The panelists asked how we might begin to address power imbalances, the unequal distribution of resources, and the risk-aversion attitude endemic to institutions working in the service of boards over communities and individuals. Drawing from his experiences in prominent positions at a number of Canadian institutions in the last two years, Perla underlined the violence experienced by individuals from marginalized groups when they become the public faces of institutions, demonstrating the degree of scrutiny and hypervisibility to which queer and racialized folks in particular are subject. He revealed the many mechanisms through which systemic violence is inflicted on those hired to ‘transform’ institutions, though they are expected to do so without adequate resources or support.
WAYS FOWARD
In a moving conclusion to the day’s program, interdisciplinary artist Stanley Février offered a performance and meditation on his interactions with museums. Creating a space for productive discomfort and asking spectators to engage with their own biases, Février suggested that any true redistribution of authority requires a sacrifice of position and privilege, a willingness to lend and to lose credibility, and a shared undertaking of risk.
A day for study and discussion, Sharing Authority in Museums was an opportunity for professionals from a range of institutions to connect on questions of shared interest and concern. With more than 200 participants online and in person, it provided a platform to highlight successful practices and underlined the ongoing challenges of democratizing and decolonizing museums.

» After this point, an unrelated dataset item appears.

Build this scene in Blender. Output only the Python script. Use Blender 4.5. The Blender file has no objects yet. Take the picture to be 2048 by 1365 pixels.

While museum collections and their value to diverse stakeholders served as a point of departure for the organization of this symposium, the complicated relational dynamics that accompany an honest engagement with the histories that museums steward emerged as the preeminent concern of participants. CIÉCO will continue to organize events on this topic and is proud to partner with institutions like the McCord Stewart Museum in exploring what it means to share in collections today.